Lamp Shade

kelLOGg

Bob
Senior User
I had a pine board that I milled 1.25" thick and needed to resaw it to 1". The kerf is 0.092" so the cutoff was about 1/32" which I thought would make firepit kindling but when I illuminated it from behind (see pic) I thought this is not kindling. I am thinking now "lampshade" and advice from NCWW.
IMG_0330.jpg


It measures 11" x 8' (I cut it shorter with scissors for easy storing and drying) and as a conical lamp shade it will require a sloped length of about 10". I assume it will survive light sanding and hope it will not crack when made into the final product. How would you make a lampshade from this? and finish it to prevent cracking? I need ideas for making/buying circular frames to which the pine will be attached to define the top and bottom of the cone.
 

JohnnyR

John
Corporate Member
I made two of these out of 1/45" cherry veneer.
I got the frame and all the other parts for the whole lamp from Grand Brass Lamp Parts, LLC. I taped off the "joint" (joined to itself) and finished both sides with OSMO Polyx. The first one I braced the inside of the rings by notching out 1/8" kerfs in sticks which held the rings by pressure. I spent hours making sure they were co-planer - a lot harder than you would imagine. With the help of Donn Ward DRW we wrapped the veneer around it clamping along the way. When doing the second one, a clamp rotated on the circular ring and punctured the veneer. After several not so nice words decided to call it a day. Luckily the sheet of veneer was just long enough to make another. Next day I took off the clamps, the rings slipped out and it dawned on me it would be so much easier to just calculate the circumference and glue together without the frame. To do this I cantilevered three sticks off my work bench, the outside ones to clamp the shade in place and the middle one (taped with packing tape) as backer for glue joint. Using the braces I then re-inserted the frame and attached it with clear silicone caulk.

Yours is thicker and not as tight grained as cherry so it might be trickier. I would make it before you order the rings to make sure it will work. I've seen a suggestion of flooding it with epoxy and scraping it off. I tried this on a sample using slow drying epoxy, it worked but caused quite a mess so I didn't bother. you can see more of the construction in my gallery.

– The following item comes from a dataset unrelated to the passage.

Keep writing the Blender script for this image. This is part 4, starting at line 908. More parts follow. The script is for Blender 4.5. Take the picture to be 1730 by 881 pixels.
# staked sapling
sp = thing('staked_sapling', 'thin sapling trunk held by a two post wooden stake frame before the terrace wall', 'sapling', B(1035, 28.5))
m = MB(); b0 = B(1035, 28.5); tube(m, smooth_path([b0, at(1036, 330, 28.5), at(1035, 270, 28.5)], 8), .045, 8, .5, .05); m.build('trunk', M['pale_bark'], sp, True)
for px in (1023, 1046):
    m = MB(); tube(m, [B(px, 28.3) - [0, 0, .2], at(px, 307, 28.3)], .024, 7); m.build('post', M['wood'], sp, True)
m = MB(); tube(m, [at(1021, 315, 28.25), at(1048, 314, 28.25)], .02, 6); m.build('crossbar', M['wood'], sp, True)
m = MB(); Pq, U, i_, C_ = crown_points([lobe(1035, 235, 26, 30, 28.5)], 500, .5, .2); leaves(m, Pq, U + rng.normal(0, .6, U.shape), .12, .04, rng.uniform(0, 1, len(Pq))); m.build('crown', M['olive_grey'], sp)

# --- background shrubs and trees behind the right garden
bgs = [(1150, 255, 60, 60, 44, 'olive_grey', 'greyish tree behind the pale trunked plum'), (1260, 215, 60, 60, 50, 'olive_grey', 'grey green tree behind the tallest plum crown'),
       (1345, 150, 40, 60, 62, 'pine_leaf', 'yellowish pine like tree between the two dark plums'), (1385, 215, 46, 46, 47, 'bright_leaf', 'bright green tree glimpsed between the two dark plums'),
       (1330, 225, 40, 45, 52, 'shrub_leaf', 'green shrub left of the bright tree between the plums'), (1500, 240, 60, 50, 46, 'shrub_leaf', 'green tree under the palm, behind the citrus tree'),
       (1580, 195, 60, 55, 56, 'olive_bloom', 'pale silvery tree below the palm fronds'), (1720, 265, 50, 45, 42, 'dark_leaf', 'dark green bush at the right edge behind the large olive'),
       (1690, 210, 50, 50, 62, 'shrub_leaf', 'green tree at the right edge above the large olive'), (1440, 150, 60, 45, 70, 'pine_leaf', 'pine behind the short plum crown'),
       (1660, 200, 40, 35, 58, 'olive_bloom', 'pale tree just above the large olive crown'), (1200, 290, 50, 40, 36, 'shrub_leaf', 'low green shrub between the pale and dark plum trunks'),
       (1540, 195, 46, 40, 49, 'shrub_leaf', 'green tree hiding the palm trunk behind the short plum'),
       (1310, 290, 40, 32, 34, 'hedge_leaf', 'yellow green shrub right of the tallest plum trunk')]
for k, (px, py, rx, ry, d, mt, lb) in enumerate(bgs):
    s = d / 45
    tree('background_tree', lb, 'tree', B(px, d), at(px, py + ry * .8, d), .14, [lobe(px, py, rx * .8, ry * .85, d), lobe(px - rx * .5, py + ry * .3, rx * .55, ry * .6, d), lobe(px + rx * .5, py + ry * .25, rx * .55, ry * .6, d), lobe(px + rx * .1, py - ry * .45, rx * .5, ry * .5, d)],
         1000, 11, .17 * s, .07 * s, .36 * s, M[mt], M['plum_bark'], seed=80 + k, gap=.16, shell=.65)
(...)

PXL_20211228_115612323.MP.jpg
 
Last edited:

JNCarr

Joe
Corporate Member
If it has to be conical, you will need to determine the base and upper frustrum diameters. The 11" width will limit the delta between the two (in other words it will need to be nearly cylindrical, not very conical) unless you cut it into triangular pieces, edge glue them (pretty thin for that), and then cut out the upper and lower arcs. That would then be wrapped around two forms and end-glued. This results in the grain running vertically, not horizontally as in John's (great looking) lamp.